Among 118 metropolitan statistical areas with at least 1,000 home sales in the second quarter of 2017 with previous sale information available, those with the highest average home seller returns were:

  • San Jose, California (75 percent)
  • San Francisco, California (65 percent)
  • Seattle, Washington (63 percent)
  • Modesto, California (62 percent)
  • Denver, Colorado (62 percent)

Other highlights of the report:

  • Cash sales share increases annually for first time since Q1 2013
  • Institutional investor sales share down nationwide, up in 26 percent of local markets
  • Average homeownership tenure down in Chicago, Dallas, Philadelphia, DC and Detroit
  • Distressed sale share drops to lowest level since Q3 2007
  • FHA buyer share drops to lowest level in more than two years


Average home-seller profit at 26 percent

Seattle home seller profits among highest in nation

The average home seller price gain of $51,000 in Q2 2017 represented an average return of 26 percent on the previous purchase price of the home, the highest average home seller return since Q3 2007, when it was 27 percent.

The report also shows that homeowners who sold in the second quarter had owned an average of 8.05 years, up from 7.85 years in the previous quarter and up from 7.59 years in Q2 2016 to the longest average homeownership tenure as far back as data is available, Q1 2000.

“Potential home sellers in today’s market are caught in a Catch-22. While it’s the most profitable time to sell in a decade, it’s also extremely difficult to find another home to purchase, which is helping to keep homeowners in their homes longer before selling,” Daren Blomquist, senior vice president at ATTOM Data Solutions, said in the release.

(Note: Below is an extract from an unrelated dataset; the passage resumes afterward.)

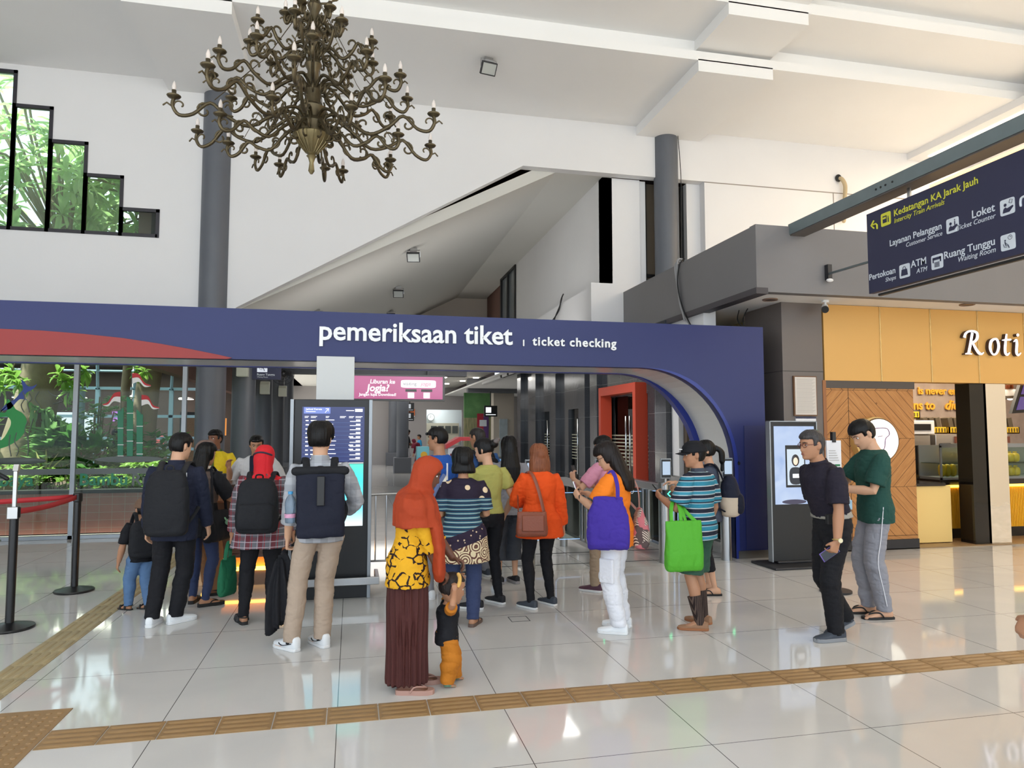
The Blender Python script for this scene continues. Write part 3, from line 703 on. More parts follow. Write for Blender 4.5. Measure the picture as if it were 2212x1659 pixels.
hb = thing('donation_box', 'white house shaped box with a red roof above the queue', 'box', (1.4, 9.5, 1.0))
q = MB(); q.box(1.25, 1.54, 9.42, 9.7, 1.15, 1.45); q.build('house', mat('box_white', (214, 216, 220), .5), hb, smooth=False)
q = MB(); q.prism([(1.22, 1.44), (1.42, 1.55), (1.57, 1.55), (1.57, 1.60), (1.40, 1.60), (1.22, 1.50)], 'y', 9.38, 9.74); q.build('roof', mat('roof_red', (196, 40, 44), .4), hb, smooth=False)
q = MB(); q.box(1.28, 1.33, 9.41, 9.42, 1.2, 1.38); q.build('slot_panel', mat('slot_red', (120, 30, 40), .5), hb, smooth=False)
q = MB(); q.box(1.2, 1.6, 9.38, 9.74, 0, 1.15); q.build('stand', m_dark, hb, smooth=False)
sf = thing('sunflower_box', 'small light blue box with a sunflower picture behind the blue shirt', 'box', (.95, 9.7, 0))
q = MB(); q.box(.86, 1.02, 9.6, 9.8, 1.2, 1.47); q.build('box', mat('sky_box', (120, 190, 200), .5), sf, smooth=False)
q = MB(); q.cyl((.95, 9.6, 1.36), (.95, 9.59, 1.36), .045, n=12); q.build('flower', mat('sunflower', (226, 176, 40), .5), sf)
q = MB(); q.box(.88, 1.0, 9.62, 9.78, 0, 1.2); q.build('stand', m_dark, sf, smooth=False)

# ------------------------------------------------------------------ turnstiles
def turnstile(x, label):
    t = thing('turnstile', label, 'ticket gate', (x, 8.55, 0), 'turnstiles under the arch')
    q = MB(); q.cyl((x, 8.55, 0), (x, 8.55, 1.02), .07, n=28); q.build('front_post', m_steel, t)
    q = MB(); q.cyl((x, 10.1, 0), (x, 10.1, 1.0), .06, n=24); q.build('rear_post', m_steel, t)
    q = MB(); q.box(x - .055, x + .055, 8.6, 10.1, .90, 1.0); q.build('top_rail', m_steel, t, smooth=False, bevel=.008)
    q = MB(); q.box(x - .05, x + .05, 8.6, 10.1, .16, .22); q.build('bottom_rail', m_steel, t, smooth=False, bevel=.006)
    q = MB(); q.box(x - .006, x + .006, 8.65, 10.05, .24, .88); q.build('side_glass', m_glass, t, smooth=False)
    q = MB()
    for yy in (9.02, 9.22): q.cyl((x, yy, .22), (x, yy, .9), .04, n=18)
    q.build('barrier_tube', m_steel, t)
    q = MB(); q.box(x - .05, x + .05, 8.40, 8.49, .84, .93); q.build('arrow_display', m_black, t, smooth=False)
    q = MB(); q.tube([(x + .015, 8.394, .915), (x - .018, 8.394, .885), (x + .015, 8.394, .855)], .006, 6); q.build('green_arrow', emat('green_led', (60, 255, 170), 5), t)
    q = MB(); q.cyl((x, 8.5, 1.02), (x, 8.5, 1.08), .022, n=12); q.build('terminal_stem', m_steel, t)
    q = MB(); q.box(x - .075, x + .075, 8.47, 8.50, 1.07, 1.33); tf = q.build('face_terminal', m_alu, t, smooth=False, bevel=.008)
    q = MB(); q.box(x - .062, x + .062, 8.463, 8.472, 1.085, 1.315); q.build('bezel', m_black, tf, smooth=False)
    q = MB(); q.box(x - .052, x + .052, 8.458, 8.465, 1.12, 1.29); q.build('display', emat('terminal_blue', (190, 212, 236), .8), tf, smooth=False)
    # swing glass panels lit along the edge
    for s in ((-1, 1) if x < 4.5 else (-1,)):
        q = MB(); q.box(min(x + s * .07, x + s * .40), max(x + s * .07, x + s * .40), 9.12, 9.13, .25, .86); q.build('swing_panel', m_glass, t, smooth=False)
        q = MB(); e = x + s * .40; q.tube([(x + s * .07, 9.125, .86), (e - s * .05, 9.125, .86), (e, 9.125, .81), (e, 9.125, .30), (e - s * .05, 9.125, .25), (x + s * .07, 9.125, .25)], .004, 5); q.build('lit_edge', emat('edge_light', (160, 200, 255), 1.2), t)
    return t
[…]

 “And the market is becoming even more competitive, with the share of cash buyers in the second quarter increasing annually for the first time in four years,” Blomquist said.

"Across Southern California we are witnessing concerns over housing affordability keeping homeowners in current homes for longer tenure, and keeping available home inventories low in supply," Michael Mahon, president at First Team Real Estate, said in the release.

Report methodology

The ATTOM Data Solutions U.S. Home Sales Report provides percentages of distressed sales and all sales that are sold to investors, institutional investors and cash buyers, a state and metropolitan statistical area. Data is also available at the county and zip code level upon request. The data is derived from recorded sales deeds, foreclosure filings and loan data. Statistics for previous quarters are revised when each new report is issued as more deed data becomes available.